Ces derniers temps, j'ai, par la force des événements, fait une rétrospective de mes dix années de travail comme patrouilleur.

Je remercie dame chance d'être encore vivant aujourd'hui, car combien de fois, seul à bord de mon véhicule de patrouille, ai-je poursuivi, à des vitesses excessives, des individus qui étaient, soit en état de boisson, en conduite dangereuse, en délit de fuite ou au cours d'un vol de véhicule ou autre et qu'en même temps, je parlais "sur" la radio pour tenter de donner ma position et j'essayais de griffonner sur ma tablette le numéro de plaque afin de ne pas l'oublier, au cas où. Dieu qu'un compagnon m'aurait été utile.

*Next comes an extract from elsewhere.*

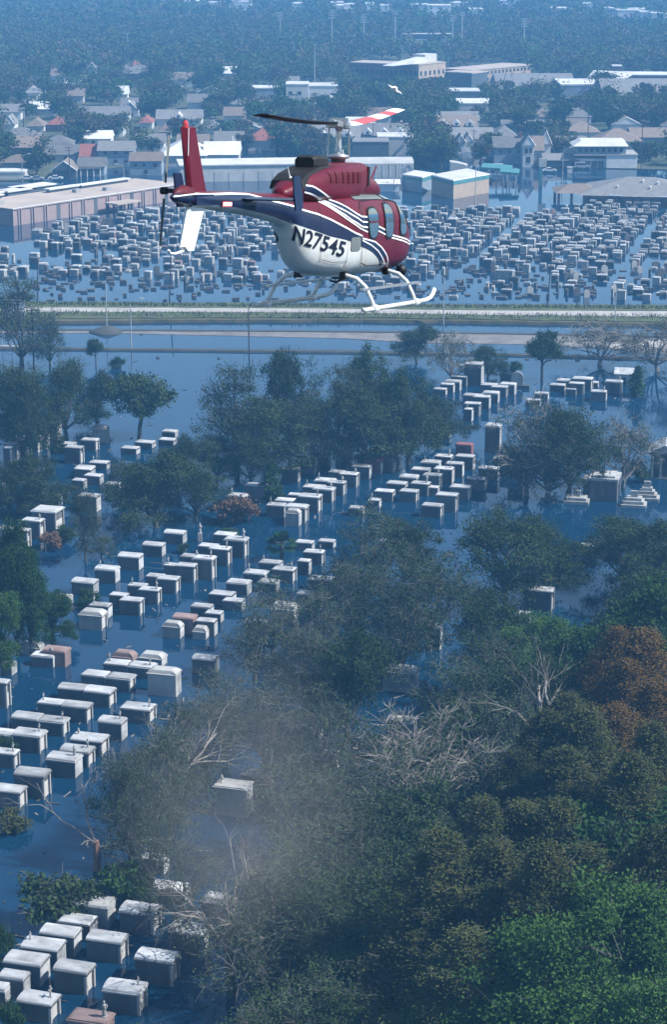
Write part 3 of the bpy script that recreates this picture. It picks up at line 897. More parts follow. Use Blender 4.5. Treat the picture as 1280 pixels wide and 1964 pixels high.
HOUSES = [
 (101, 146, 343, 2.6, 11, 'gy', 2.8, 'b_dark', 'r_brown', 'dark brown gabled house at the water behind the lamp post', {}),
 (88, 164, 314, 3.0, 12, 'gx', 2.6, 'b_pale', 'r_grey', 'wide pale house with a long grey gable roof beside the red roof', dict(wins=W2)),
 (154, 203, 319, 3.2, 11, 'gx', 3.4, 'b_pale', 'r_red', 'house with a bright red roof left of the blue two-storey house', dict(chim=.8)),
 (189, 256, 320, 5.2, 10, 'gx', 2.6, 'b_blue', 'r_grey', 'two-storey blue-grey house with slate roof behind a round bare tree', dict(wins=W22, gable_mat='b_dark')),
 (150, 200, 338, 3.0, 9, 'gx', 2.4, 'b_blue', 'r_grey', 'porch house with white columns in front of the red roof', dict(porch=1)),
 (22, 74, 300, 3.0, 12, 'gx', 3.2, 'b_brick', 'r_brown', 'brown roofed house half hidden by trees at the far left', {}),
 (-12, 48, 346, 2.2, 8, 'flat', .5, 'b_pale', 'r_white', 'low white flat-roofed pavilion at the water edge', dict(name='pavilion', cat='building')),
 (0, 62, 330, 3.0, 10, 'hip', 2.0, 'b_blue', 'r_brown', 'low hip-roofed house above the white flat pavilion', {}),
 (90, 126, 255, 3.0, 11, 'hip', 2.4, 'b_brick', 'r_red', 'small hip house with faded red roof among the trees', {}),
 (52, 84, 258, 3.0, 11, 'hip', 2.6, 'b_pale', 'r_brown', 'small tan-roofed hip house beside the tall palm', {}),
 (8, 28, 256, 3.2, 10, 'gy', 3.2, 'b_white', 'r_grey', 'white gable-fronted cottage near the tall palm', {}),
 (150, 246, 236, 3.0, 12, 'gx', 2.8, 'b_pale', 'r_grey', 'long grey-roofed house with a white gable at its end', {}),
 (238, 264, 229, 3.6, 10, 'gy', 3.0, 'b_white', 'r_grey', 'white gabled house just behind the long grey roof', dict(gable_mat='b_blue')),
 (250, 310, 337, 4.6, 10, 'gx', 2.2, 'b_blue', 'r_brown', 'blue two-storey house with brown roof and three windows', dict(wins=[(.18, 2.6, .9, 1.2), (.45, 2.6, .9, 1.2), (.8, 2.6, 1.2, 1.2), (.5, .4, 1.2, 1.4)])),
 (306, 396, 320, 3.6, 22, 'hip', 4.4, 'b_pale', 'r_white', 'large hall with broad pale hipped roof behind the tail fin', dict(name='church_hall', cat='hall')),
 (392, 458, 318, 3.6, 16, 'gx', 3.4, 'b_pale', 'r_white', 'pale roofed church wing with a white bell wall', dict(name='church_wing', cat='church')),
 (267, 292, 250, 2.8, 10, 'hip', 2.2, 'b_pale', 'r_red', 'tiny house with a vivid red roof left of the tail fin', {}),
 (300, 386, 244, 3.0, 13, 'gx', 3.0, 'b_pale', 'r_grey', 'long grey-green roofed house behind the fin tip', dict(dormers=1)),
 (390, 422, 262, 3.0, 10, 'hip', 2.4, 'b_pale', 'r_grey', 'small grey hip house right of the fin tip', {}),
 (303, 328, 268, 2.8, 10, 'hip', 2.4, 'b_pale', 'r_brown', 'small tan hip house left of the tail fin', {}),
 (98, 126, 163, 4.0, 12, 'gx', 3.2, 'b_white', 'r_brown', 'tall white house with steep tan roof in the far trees', dict(wins=W2)),
 (46, 76, 202, 5.0, 11, 'hip', 2.4, 'b_pale', 'r_grey', 'grey hip house with white portico columns in the far trees', dict(porch=1)),
 (240, 280, 158, 4.0, 14, 'gx', 3.4, 'b_brick', 'r_grey', 'grey-roofed house with a red chimney far in the trees', dict(chim=.3)),
 (244, 272, 146, 4.0, 12, 'hip', 3.0, 'b_brick', 'r_red', 'far house with orange-red tiles above the grey roof', {}),
 (332, 368, 168, 3.6, 12, 'gx', 2.8, 'b_white', 'r_brown', 'far white house with a low pale gable', {}),
 (232, 262, 222, 3.4, 11, 'gx', 3.2, 'b_white', 'r_grey', 'white house with blue-grey roof and bargeboards', dict(dormers=1)),
 (360, 402, 214, 3.6, 12, 'gx', 3.0, 'b_white', 'r_grey', 'white-fronted house right above the fin tip', {}),
 (168, 184, 145, 3.4, 10, 'gy', 3.0, 'b_pale', 'r_brown', 'small far gable house in dense trees', {}),
 (476, 528, 290, 3.6, 13, 'hip', 3.6, 'b_pale', 'r_red', 'house with a large terracotta hip roof behind the exhaust', {}),
 (481, 532, 192, 4.6, 14, 'flat', .5, 'b_blue', 'r_white', 'blue flat-roofed block above the rotor blade', dict(name='flat_block', cat='building')),
 (549, 592, 206, 9.0, 14, 'flat', .5, 'b_pale', 'r_white', 'tall pale flat-roofed block above the rotor hub', dict(name='flat_block', cat='building', wins=[(.2, 5, 1.6, 1.4), (.6, 5, 1.6, 1.4), (.2, 2, 1.6, 1.4)])),
 (592, 648, 190, 5.0, 16, 'flat', .6, 'b_white', 'r_white', 'sunlit white flat-roofed block next to the tall pale block', dict(name='flat_block', cat='building')),
 (424, 452, 156, 3.6, 12, 'gx', 2.8, 'b_pale', 'r_white', 'far house with a bleached roof in green trees', {}),
 (596, 690, 285, 3.6, 14, 'gx', 3.8, 'b_blue', 'r_grey', 'wide grey-roofed house with two white dormers behind the mast', dict(dormers=2)),
 (690, 784, 280, 3.6, 14, 'gx', 3.6, 'b_blue', 'r_grey', 'grey-roofed house with three white dormers', dict(dormers=3)),
 (677, 746, 309, 6.0, 12, 'flat', .35, 'b_dark', 'r_grey', 'dark flat-roofed workshop with a white end', dict(name='workshop', cat='building')),
 (725, 792, 299, 6.0, 14, 'flat', .4, 'b_pale', 'r_white', 'grey box building with pale roof behind the dark workshop', dict(name='flat_block', cat='building')),
 (838, 914, 264, 3.8, 13, 'gx', 3.6, 'b_blue', 'r_brown', 'brown-roofed house with a row of three pointed dormers', dict(dormers=3)),
 (858, 946, 286, 3.6, 13, 'gx', 3.2, 'b_pale', 'r_grey', 'long grey-roofed house above the white twin gables', {}),
 (876, 892, 294, 3.6, 9, 'gy', 2.6, 'b_white', 'r_brown', 'white gable wing nearest the long grey roof', {}),
 (891, 907, 292, 3.6, 9, 'gy', 2.4, 'b_white', 'r_brown', 'second white gable wing beside its twin', {}),
 (944, 992, 284, 3.8, 13, 'hip', 3.4, 'b_pale', 'r_grey', 'grey hip house behind the white chimney', {}),
 (948, 1006, 316, 5.6, 12, 'gx', 3.0, 'b_blue', 'r_grey', 'large two-storey grey house with tall white chimney', dict(chim=.9, wins=[(.2, 3.6, 1.2, 1.2), (.5, 3.6, 1.2, 1.2), (.8, 3.6, 1.2, 1.2)])),
 (1003, 1024, 321, 7.0, 9, 'gy', 3.2, 'b_white', 'r_grey', 'tall white gable-fronted house by the filling station', dict(wins=[(.3, 4.4, 1.0, 1.6), (.7, 4.4, 1.0, 1.6), (.5, 1.2, 1.4, 2.2)])),
 (1024, 1042, 318, 5.0, 12, 'gx', 4.0, 'b_blue', 'r_brown', 'steep brown-roofed house next to the tall white gable', {}),
 (1038, 1056, 306, 5.0, 10, 'gy', 4.6, 'b_white', 'r_grey', 'narrow pointed white gable house', {}),
 (1080, 1150, 279, 4.6, 13, 'hip', 3.2, 'b_white', 'r_brown', 'white two-storey house with brown hip roof above the motel', dict(wins=W2)),
 (1144, 1232, 300, 5.0, 14, 'hip', 3.6, 'b_pale', 'r_brown', 'wide brown hip roof rising behind the motel', {}),
 (1212, 1300, 288, 4.4, 14, 'gx', 2.6, 'b_blue', 'r_brown', 'long house with dull brown roof at the right edge', {}),
 (1044, 1110, 324, 2.8, 10, 'gx', 1.6, 'b_dark', 'r_grey', 'low open carport building behind parked cars', dict(name='carport', cat='carport')),
 (864, 921, 201, 5.2, 14, 'flat', .5, 'b_dark', 'r_white', 'low dark block with white roof before the school', dict(name='flat_block', cat='building')),
 (880, 954, 214, 2.8, 22, 'flat', .5, 'b_pale', 'r_white', 'low building with patchy white roof in the trees below the school', dict(name='flat_block', cat='building')),
 (1090, 1126, 262, 3.4, 11, 'gx', 2.6, 'b_brick', 'r_brown', 'brown cottage above the white two-storey house', {}),
 (1020, 1062, 240, 3.2, 11, 'hip', 2.6, 'b_pale', 'r_brown', 'tan hip house peeping out under tall trees', {}),
 (708, 750, 240, 3.4, 11, 'gx', 2.8, 'b_white', 'r_brown', 'pale house just below the red rotor blade', {}),
 (430, 470, 238, 3.2, 11, 'gx', 2.8, 'b_pale', 'r_brown', 'tan-roofed house in the trees left of the rotor', {}),
 (130, 160, 200, 3.4, 11, 'gx', 2.8, 'b_pale', 'r_brown', 'lone tan-roofed house in the middle of the trees', {}),
 (0, 40, 232, 3.4, 11, 'gx', 2.6, 'b_white', 'r_grey', 'house with pale walls cut by the left edge', {}),
]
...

Comme nous venons ensemble de le constater, les mêmes travaux ou fonctions se rencontrent sur les trois relèves. Sur les relèves 1 et 3, nous travaillons officieusement jumelés tandis que sur la relève 2, nous sommes seuls. Or, un accident de la circulation couvert le jour ou la nuit comportera toujours les mêmes implications au niveau de la sécurité.

Une vérification de routine faite le jour ou la nuit représentera toujours le même fort pourcentage de danger. N'oublions pas les 25% de plus d'interceptions le jour. Un individu arrêté en état de boisson le jour ou la nuit apportera toujours le même danger d'agressivité et de résistance.

Et enfin, l'arrestation ou l'interception d'individus ayant commis un vol qualifié ou étant recherchés pour crime majeur, comportera toujours les mêmes dangers, le jour ou la nuit.

Je suis profondément convaincu qu'en travaillant deux par véhicule, en tout temps, nous réaliserons une meilleure efficacité dans notre travail et que dans cette condition, le policier et le public se sentiront plus protégés.

Le Président (M. Bertrand): Merci. Il est six heures trois minutes. Normalement, nous aurions dû ajourner les travaux de la commission à six heures. Je crois qu'il a été convenu à l'Assemblée nationale, de nous réunir demain matin, à dix heures.

Les travaux de la commission parlementaire de la justice sont ajournés à demain, dix heures.